La naturalité est aussi une demande forte. « La réponse est encore trop «ghettoïsée» dans la filière bio, observe Xavier Terlet. Encore une fois, le consommateur privilégie d'autres leviers que le seul label bio, comme l'emploi d'ingrédients naturels, la simplicité des processus de conservation et des recettes. » L'attente santé «est marquée géographiquement, poursuit Xavier Terlet. On voit que si la prévention est une valeur partagée, la santé «curative» est une attente exprimée dans les pays anglosaxons et en Russie. » Autres déconvenues, « le nomadisme et la rapidité, leviers souvent utilisés par les industriels, ne sont pas des attentes réellement formulées», relève Xavier Terlet. Par ailleurs, la «cosmétofood» a un écho médiatique inversement proportionnel au poids de l'offre innovante.

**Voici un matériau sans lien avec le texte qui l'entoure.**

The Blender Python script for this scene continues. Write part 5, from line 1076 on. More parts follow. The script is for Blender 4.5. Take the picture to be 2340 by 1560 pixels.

L'éthique, enfin, reste un axe à travailler. « Ces notions, note Xavier Terlet, restent très générales pour le consommateur. Toutefois, on voit que l'écologie (moins d'emballage et de gaspillage) est une attente marquée en Europe et, plus étonnamment, Chine. L'achat local, par son caractère citoyen et écologique, forme aussi une réelle demande. A l'inverse du commerce équitable qui, en Allemagne excepté, n'est pas une attente véritablement formulée. »
Méthodologie
Méthodologie Pour chacun des pays considérés - Allemagne, Chine, Espagne, Etats-Unis, France, Grande-Bretagne, Russie l'étude se fonde sur un échantillon de 1000 individus âgés de 18 ans et plus, représentatif en termes de sexe, d'âge, de région et de catégorie socio-économique, selon la méthode des quotas.